Van Es, who was known by the anglicised "Hugh", was born in Hilversum, the Netherlands in 1941. He decided to become a photographer aged 13, after seeing an exhibition of Robert Capa's work (Capa was killed in 1954, covering the French war against the Vietnamese). After university he went to work for a Dutch photo agency, but in 1967 headed as a freelance to Hong Kong, which became his adopted home, and where he met his wife of 39 years, Annie. He went to Vietnam in 1968 as a television soundman for America's NBC news before being hired as a photographer for Associated Press, for whom he shot the Hamburger Hill pictures. He moved to UPI in 1972, and stayed behind when Saigon fell. Wearing a hat into which he stuck a small Dutch flag with the words "Dutch journalist" printed in Vietnamese, he photographed the entry of the North Vietnamese troops into the South Vietnamese capital.

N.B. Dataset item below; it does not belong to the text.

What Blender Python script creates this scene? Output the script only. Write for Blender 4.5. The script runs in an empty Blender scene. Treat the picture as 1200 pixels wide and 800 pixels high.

Returning to Hong Kong, he mixed freelance photo-journalism assignments, most notably brilliant coverage of the Moro rebellion in the Philippines, with work as a stills photographer on films being shot around Asia. When the Soviets invaded Afghanistan in 1980, he was one of a plane-load of journalists who arrived in Kabul. Only one, a CBS television cameraman, was allowed in, but as the rest were being herded back to the aeroplane, Van Es slipped through an open door and sprinted to a taxi. Although he was arrested, the plane had gone, and while he waited three days to be deported, he was able to document the Russian invasion.

Van Es received a bonus of $150 from UPI for his Saigon photos, but no further benefit, not even when they became the basis for the closing scene of the musical Miss Saigon. At one point, a local Vietnamese photographer who stayed behind in Saigon claimed authorship of the photos, but Van Es understood he was having a rough time in the new Saigon, and when he was finally allowed back to Vietnam in 1990, their friendship resumed. Although some reports indicated he was bitter at getting no royalties from Miss Saigon, his only desire was to be identified properly as the photographer, and he later met proudly with the show's producers.

For many years, he was a fixture of Hong Kong's Foreign Correspondents' Club. In legendary drinking sessions there he and others would recall the days before media-savvy governments closed off war zones to all but embedded reporters, before financial restraints closed down bureaux and limited foreign coverage. But Van Es succeeded as a freelance, and for wire services. "In an atmosphere sometimes rife with nostalgic discontent, Hugh was a glamorous, quietly flamboyant figure," recalls Kirsten Ellis of the South China Morning Post. "There was a touch of Douglas Fairbanks about him, huge enthusiasm, no bitterness or regret." He died after suffering a cerebral hemorrhage. According to Annie, who survives him, he wanted no funeral, but a wake held at the FCC, with his coffin on the bar. A memorial party is due to be held there today, but without the coffin.

Michael Carlson

Hubert Van Es, photographer: born Hilversum, Holland 6 July 1941; married 1969 Annie Cheng; died Hong Kong 15 May 2009.